Credit Cards

RBI's Minimum Due Rules for Credit Cards: What the New Framework Means

RBI updated its guidelines on minimum amount due calculations in 2025. Here is what changed and why paying only the minimum due is so costly.

Creget Research 23 Mar 2026 4 min read

The Revised Minimum Due Formula

RBI's updated guidelines require card issuers to set minimum amount due (MAD) at no less than 5% of total outstanding (or ₹200, whichever is higher), plus all fees, EMI amounts, and any overlimit charges. Previously, some issuers set MAD as low as 2%, leading to prolonged debt traps.

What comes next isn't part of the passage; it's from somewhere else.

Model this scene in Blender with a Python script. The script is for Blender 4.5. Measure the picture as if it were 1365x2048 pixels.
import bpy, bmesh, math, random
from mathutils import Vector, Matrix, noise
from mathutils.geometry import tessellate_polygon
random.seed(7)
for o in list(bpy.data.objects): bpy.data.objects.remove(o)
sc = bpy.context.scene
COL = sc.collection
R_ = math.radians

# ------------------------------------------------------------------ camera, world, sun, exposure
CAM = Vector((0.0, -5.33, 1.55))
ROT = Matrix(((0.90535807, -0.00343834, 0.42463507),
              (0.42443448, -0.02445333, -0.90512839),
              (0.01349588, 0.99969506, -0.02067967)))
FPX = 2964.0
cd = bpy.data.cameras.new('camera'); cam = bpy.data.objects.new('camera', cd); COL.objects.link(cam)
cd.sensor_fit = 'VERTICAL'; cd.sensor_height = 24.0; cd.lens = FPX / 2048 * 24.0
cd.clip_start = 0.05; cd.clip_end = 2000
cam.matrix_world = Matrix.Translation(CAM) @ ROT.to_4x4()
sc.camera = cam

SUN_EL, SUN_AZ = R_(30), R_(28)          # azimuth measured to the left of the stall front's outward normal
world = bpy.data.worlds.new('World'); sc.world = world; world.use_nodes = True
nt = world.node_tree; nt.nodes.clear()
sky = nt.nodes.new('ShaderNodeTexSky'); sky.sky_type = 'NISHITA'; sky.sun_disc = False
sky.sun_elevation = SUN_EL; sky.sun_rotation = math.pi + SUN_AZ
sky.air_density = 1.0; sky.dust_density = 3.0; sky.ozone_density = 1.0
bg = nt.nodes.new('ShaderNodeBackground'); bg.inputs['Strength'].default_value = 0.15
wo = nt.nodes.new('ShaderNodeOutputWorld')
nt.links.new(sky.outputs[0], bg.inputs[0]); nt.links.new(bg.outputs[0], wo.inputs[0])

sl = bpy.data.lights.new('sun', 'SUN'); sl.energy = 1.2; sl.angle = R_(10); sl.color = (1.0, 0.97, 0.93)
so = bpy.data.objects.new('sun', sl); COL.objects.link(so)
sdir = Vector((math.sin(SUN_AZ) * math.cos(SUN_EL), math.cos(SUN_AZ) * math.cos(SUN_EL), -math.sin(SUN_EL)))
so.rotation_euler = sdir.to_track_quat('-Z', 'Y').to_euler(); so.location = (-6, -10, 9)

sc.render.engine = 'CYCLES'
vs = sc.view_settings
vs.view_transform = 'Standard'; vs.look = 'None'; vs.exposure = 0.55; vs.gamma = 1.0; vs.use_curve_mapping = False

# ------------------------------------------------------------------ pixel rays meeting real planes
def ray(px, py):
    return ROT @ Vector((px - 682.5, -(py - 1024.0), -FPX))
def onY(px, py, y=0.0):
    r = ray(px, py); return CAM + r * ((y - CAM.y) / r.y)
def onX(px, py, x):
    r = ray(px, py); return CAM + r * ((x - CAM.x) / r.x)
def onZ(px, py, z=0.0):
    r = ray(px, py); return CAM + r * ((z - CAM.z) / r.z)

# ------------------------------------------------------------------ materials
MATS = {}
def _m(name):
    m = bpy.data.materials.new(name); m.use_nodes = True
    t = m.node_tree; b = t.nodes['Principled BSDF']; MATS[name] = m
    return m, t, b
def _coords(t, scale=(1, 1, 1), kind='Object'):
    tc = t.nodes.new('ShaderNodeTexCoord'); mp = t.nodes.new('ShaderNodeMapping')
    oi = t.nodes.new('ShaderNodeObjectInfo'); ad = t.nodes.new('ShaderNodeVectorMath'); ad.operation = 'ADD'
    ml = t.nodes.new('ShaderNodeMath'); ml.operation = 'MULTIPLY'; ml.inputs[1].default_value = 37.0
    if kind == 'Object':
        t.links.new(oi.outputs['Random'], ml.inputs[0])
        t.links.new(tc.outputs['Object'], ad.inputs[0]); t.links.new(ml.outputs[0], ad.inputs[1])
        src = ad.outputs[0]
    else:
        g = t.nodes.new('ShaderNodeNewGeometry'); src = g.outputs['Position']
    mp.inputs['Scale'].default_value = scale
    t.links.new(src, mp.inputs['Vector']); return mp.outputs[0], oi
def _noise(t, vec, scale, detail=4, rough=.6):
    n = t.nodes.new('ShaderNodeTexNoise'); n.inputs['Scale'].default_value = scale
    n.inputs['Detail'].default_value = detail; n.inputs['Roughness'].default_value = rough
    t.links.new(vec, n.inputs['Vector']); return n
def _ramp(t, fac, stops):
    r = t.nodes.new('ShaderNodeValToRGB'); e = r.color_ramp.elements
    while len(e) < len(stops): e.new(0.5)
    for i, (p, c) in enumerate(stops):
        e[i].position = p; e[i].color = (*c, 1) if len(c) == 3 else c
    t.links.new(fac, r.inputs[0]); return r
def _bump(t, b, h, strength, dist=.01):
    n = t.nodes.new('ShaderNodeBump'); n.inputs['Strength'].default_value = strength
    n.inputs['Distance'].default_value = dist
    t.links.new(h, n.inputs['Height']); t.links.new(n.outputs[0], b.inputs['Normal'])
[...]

The Math of Paying Minimum Due

If you have a ₹50,000 balance at 3.5% monthly interest and pay only the minimum (5%), your interest alone for the month is ₹1,750. The minimum due might be ₹2,500. You're barely making a dent in the principal. It would take over 5 years to pay off the balance — and you'd pay nearly ₹80,000 in interest.

What to Do

Never revolve a credit card balance if you can avoid it. If you must, pay as much above the minimum as possible each cycle. Consider a balance transfer to a card with 0% interest for 3–6 months, or take a personal loan at 12–15% to pay off a credit card balance at 36–42%.